Memphis Blues

Memphis Blues

Origins Of The Blues

Little is known about the exact origins of the music we now know as the blues. No specific year can be cited as the origin of the blues, largely because the style evolved over a long period of time and existed in something approaching its modern form before the term blues was introduced, before the style was thoroughly documented. One important early reference to something closely resembling the blues comes from 1901, when an archaeologist in Mississippi described the songs of black workers which had lyrical themes and technical elements in common with the blues. The most important direct antecedent of the blues was the spiritual, a form of religious song with its roots in the camp meetings of the Great Awakening of the early 19th century. Spirituals were a passionate song form, that "convey(ed) to listeners the same feeling of rootlessness and misery" as the blues. Spirituals, however, were less specifically concerning the performer, instead about the general loneliness of mankind, and were more figurative than direct in their lyrics. Despite these differences, the two forms are similar enough that they can not be easily separated — many spirituals would probably have been called blues had that word been in wide use at the time.
Blue Note
In jazz and blues, blue notes are notes sung or played at a lower pitch than those of the major scale for expressive purposes. Typically the alteration is a semitone or less, but this varies among performers. Country blues, in particular, features wide variations from the tonic but still with the blue-note feeling.

The blue notes are usually said to be flattened third, flattened fifth, and flattened seventh scale degrees, although they approximate pitches found in African work songs.
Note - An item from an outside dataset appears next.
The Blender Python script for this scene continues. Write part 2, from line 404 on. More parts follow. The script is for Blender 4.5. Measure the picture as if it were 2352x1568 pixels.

These blue notes are what turns a major scale into the blues scale. The same transformation of notes transforms the minor scale into the minor blues scale, as heard in songs such as "Why Don't You Do Right?".

The blues scale is used in almost all twelve-bar and eight-bar blues, but it is also used in blues ballads and in conventional popular songs with a "blue" feeling, such as Harold Arlen's "Stormy Weather".

In its earliest manifestations, the flattened third, or mediant, and flattened seventh, or subtonic, were the main blue notes.